Copy the data precisely, keeping every character.
* * * *
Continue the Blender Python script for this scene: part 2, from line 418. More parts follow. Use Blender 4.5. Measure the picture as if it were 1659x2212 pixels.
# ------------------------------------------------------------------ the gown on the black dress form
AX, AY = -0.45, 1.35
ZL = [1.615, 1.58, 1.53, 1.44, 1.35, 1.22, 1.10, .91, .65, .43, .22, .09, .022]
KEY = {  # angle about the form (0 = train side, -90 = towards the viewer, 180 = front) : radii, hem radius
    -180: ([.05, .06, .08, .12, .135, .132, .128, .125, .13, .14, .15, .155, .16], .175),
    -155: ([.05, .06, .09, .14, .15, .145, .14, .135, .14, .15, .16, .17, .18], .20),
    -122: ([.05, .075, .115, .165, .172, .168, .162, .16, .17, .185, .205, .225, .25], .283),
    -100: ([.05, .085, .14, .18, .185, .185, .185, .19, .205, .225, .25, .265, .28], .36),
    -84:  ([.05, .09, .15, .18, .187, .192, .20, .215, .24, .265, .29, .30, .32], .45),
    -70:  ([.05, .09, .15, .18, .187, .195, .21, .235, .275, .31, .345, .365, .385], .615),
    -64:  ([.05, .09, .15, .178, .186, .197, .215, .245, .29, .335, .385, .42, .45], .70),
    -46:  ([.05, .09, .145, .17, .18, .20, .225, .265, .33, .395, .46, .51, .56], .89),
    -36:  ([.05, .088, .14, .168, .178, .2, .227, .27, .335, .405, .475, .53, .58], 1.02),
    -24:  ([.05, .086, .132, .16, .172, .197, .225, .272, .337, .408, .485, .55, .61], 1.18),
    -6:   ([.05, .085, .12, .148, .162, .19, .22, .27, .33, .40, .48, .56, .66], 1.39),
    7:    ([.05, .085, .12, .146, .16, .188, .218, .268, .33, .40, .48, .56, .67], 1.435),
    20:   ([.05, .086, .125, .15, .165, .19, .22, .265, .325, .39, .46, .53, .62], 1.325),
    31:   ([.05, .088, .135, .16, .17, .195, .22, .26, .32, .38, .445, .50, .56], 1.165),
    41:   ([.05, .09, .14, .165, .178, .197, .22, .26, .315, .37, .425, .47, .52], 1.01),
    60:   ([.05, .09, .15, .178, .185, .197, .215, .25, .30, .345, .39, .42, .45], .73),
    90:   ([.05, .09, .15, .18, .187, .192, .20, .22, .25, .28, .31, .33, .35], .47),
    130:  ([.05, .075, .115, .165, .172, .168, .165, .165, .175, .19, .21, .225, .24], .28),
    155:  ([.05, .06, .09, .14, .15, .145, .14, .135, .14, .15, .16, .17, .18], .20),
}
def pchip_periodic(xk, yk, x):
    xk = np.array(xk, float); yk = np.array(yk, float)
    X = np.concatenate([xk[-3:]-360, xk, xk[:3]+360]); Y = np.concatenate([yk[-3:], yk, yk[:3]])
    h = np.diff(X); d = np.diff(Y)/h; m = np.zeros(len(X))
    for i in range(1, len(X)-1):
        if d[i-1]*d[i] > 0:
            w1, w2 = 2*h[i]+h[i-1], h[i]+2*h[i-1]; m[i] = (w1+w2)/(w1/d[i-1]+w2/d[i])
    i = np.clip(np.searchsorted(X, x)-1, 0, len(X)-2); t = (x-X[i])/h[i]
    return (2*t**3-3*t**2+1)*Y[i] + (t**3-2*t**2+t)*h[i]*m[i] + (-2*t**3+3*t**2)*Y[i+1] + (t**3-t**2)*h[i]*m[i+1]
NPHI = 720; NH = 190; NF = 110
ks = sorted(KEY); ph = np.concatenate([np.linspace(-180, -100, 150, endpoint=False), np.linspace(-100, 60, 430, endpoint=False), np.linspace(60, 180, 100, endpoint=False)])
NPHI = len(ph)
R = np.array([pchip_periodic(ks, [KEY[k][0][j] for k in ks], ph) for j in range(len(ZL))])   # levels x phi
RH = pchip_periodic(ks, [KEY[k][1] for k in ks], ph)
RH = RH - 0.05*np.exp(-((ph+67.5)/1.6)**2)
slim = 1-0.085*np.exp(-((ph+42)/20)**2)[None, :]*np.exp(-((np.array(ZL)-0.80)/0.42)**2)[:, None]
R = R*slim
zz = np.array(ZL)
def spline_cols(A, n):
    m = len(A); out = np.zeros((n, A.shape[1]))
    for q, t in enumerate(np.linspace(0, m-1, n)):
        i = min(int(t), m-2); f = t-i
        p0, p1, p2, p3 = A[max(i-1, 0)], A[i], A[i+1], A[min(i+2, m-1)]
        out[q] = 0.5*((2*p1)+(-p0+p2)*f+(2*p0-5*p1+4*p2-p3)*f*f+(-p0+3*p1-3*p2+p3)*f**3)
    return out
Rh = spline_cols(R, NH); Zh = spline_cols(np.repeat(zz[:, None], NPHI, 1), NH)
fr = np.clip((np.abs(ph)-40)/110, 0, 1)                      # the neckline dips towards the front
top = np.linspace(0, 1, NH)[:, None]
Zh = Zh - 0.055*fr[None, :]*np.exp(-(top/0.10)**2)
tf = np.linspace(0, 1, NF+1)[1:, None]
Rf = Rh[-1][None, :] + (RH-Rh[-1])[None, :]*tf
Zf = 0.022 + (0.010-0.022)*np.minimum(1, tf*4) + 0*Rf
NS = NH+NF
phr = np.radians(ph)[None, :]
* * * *
◆ Answer for the task:
Continue the Blender Python script for this scene: part 2, from line 418. More parts follow. Use Blender 4.5. Measure the picture as if it were 1659x2212 pixels.
# ------------------------------------------------------------------ the gown on the black dress form
AX, AY = -0.45, 1.35
ZL = [1.615, 1.58, 1.53, 1.44, 1.35, 1.22, 1.10, .91, .65, .43, .22, .09, .022]
KEY = {  # angle about the form (0 = train side, -90 = towards the viewer, 180 = front) : radii, hem radius
    -180: ([.05, .06, .08, .12, .135, .132, .128, .125, .13, .14, .15, .155, .16], .175),
    -155: ([.05, .06, .09, .14, .15, .145, .14, .135, .14, .15, .16, .17, .18], .20),
    -122: ([.05, .075, .115, .165, .172, .168, .162, .16, .17, .185, .205, .225, .25], .283),
    -100: ([.05, .085, .14, .18, .185, .185, .185, .19, .205, .225, .25, .265, .28], .36),
    -84:  ([.05, .09, .15, .18, .187, .192, .20, .215, .24, .265, .29, .30, .32], .45),
    -70:  ([.05, .09, .15, .18, .187, .195, .21, .235, .275, .31, .345, .365, .385], .615),
    -64:  ([.05, .09, .15, .178, .186, .197, .215, .245, .29, .335, .385, .42, .45], .70),
    -46:  ([.05, .09, .145, .17, .18, .20, .225, .265, .33, .395, .46, .51, .56], .89),
    -36:  ([.05, .088, .14, .168, .178, .2, .227, .27, .335, .405, .475, .53, .58], 1.02),
    -24:  ([.05, .086, .132, .16, .172, .197, .225, .272, .337, .408, .485, .55, .61], 1.18),
    -6:   ([.05, .085, .12, .148, .162, .19, .22, .27, .33, .40, .48, .56, .66], 1.39),
    7:    ([.05, .085, .12, .146, .16, .188, .218, .268, .33, .40, .48, .56, .67], 1.435),
    20:   ([.05, .086, .125, .15, .165, .19, .22, .265, .325, .39, .46, .53, .62], 1.325),
    31:   ([.05, .088, .135, .16, .17, .195, .22, .26, .32, .38, .445, .50, .56], 1.165),
    41:   ([.05, .09, .14, .165, .178, .197, .22, .26, .315, .37, .425, .47, .52], 1.01),
    60:   ([.05, .09, .15, .178, .185, .197, .215, .25, .30, .345, .39, .42, .45], .73),
    90:   ([.05, .09, .15, .18, .187, .192, .20, .22, .25, .28, .31, .33, .35], .47),
    130:  ([.05, .075, .115, .165, .172, .168, .165, .165, .175, .19, .21, .225, .24], .28),
    155:  ([.05, .06, .09, .14, .15, .145, .14, .135, .14, .15, .16, .17, .18], .20),
}
def pchip_periodic(xk, yk, x):
    xk = np.array(xk, float); yk = np.array(yk, float)
    X = np.concatenate([xk[-3:]-360, xk, xk[:3]+360]); Y = np.concatenate([yk[-3:], yk, yk[:3]])
    h = np.diff(X); d = np.diff(Y)/h; m = np.zeros(len(X))
    for i in range(1, len(X)-1):
        if d[i-1]*d[i] > 0:
            w1, w2 = 2*h[i]+h[i-1], h[i]+2*h[i-1]; m[i] = (w1+w2)/(w1/d[i-1]+w2/d[i])
    i = np.clip(np.searchsorted(X, x)-1, 0, len(X)-2); t = (x-X[i])/h[i]
    return (2*t**3-3*t**2+1)*Y[i] + (t**3-2*t**2+t)*h[i]*m[i] + (-2*t**3+3*t**2)*Y[i+1] + (t**3-t**2)*h[i]*m[i+1]
NPHI = 720; NH = 190; NF = 110
ks = sorted(KEY); ph = np.concatenate([np.linspace(-180, -100, 150, endpoint=False), np.linspace(-100, 60, 430, endpoint=False), np.linspace(60, 180, 100, endpoint=False)])
NPHI = len(ph)
R = np.array([pchip_periodic(ks, [KEY[k][0][j] for k in ks], ph) for j in range(len(ZL))])   # levels x phi
RH = pchip_periodic(ks, [KEY[k][1] for k in ks], ph)
RH = RH - 0.05*np.exp(-((ph+67.5)/1.6)**2)
slim = 1-0.085*np.exp(-((ph+42)/20)**2)[None, :]*np.exp(-((np.array(ZL)-0.80)/0.42)**2)[:, None]
R = R*slim
zz = np.array(ZL)
def spline_cols(A, n):
    m = len(A); out = np.zeros((n, A.shape[1]))
    for q, t in enumerate(np.linspace(0, m-1, n)):
        i = min(int(t), m-2); f = t-i
        p0, p1, p2, p3 = A[max(i-1, 0)], A[i], A[i+1], A[min(i+2, m-1)]
        out[q] = 0.5*((2*p1)+(-p0+p2)*f+(2*p0-5*p1+4*p2-p3)*f*f+(-p0+3*p1-3*p2+p3)*f**3)
    return out
Rh = spline_cols(R, NH); Zh = spline_cols(np.repeat(zz[:, None], NPHI, 1), NH)
fr = np.clip((np.abs(ph)-40)/110, 0, 1)                      # the neckline dips towards the front
top = np.linspace(0, 1, NH)[:, None]
Zh = Zh - 0.055*fr[None, :]*np.exp(-(top/0.10)**2)
tf = np.linspace(0, 1, NF+1)[1:, None]
Rf = Rh[-1][None, :] + (RH-Rh[-1])[None, :]*tf
Zf = 0.022 + (0.010-0.022)*np.minimum(1, tf*4) + 0*Rf
NS = NH+NF
phr = np.radians(ph)[None, :]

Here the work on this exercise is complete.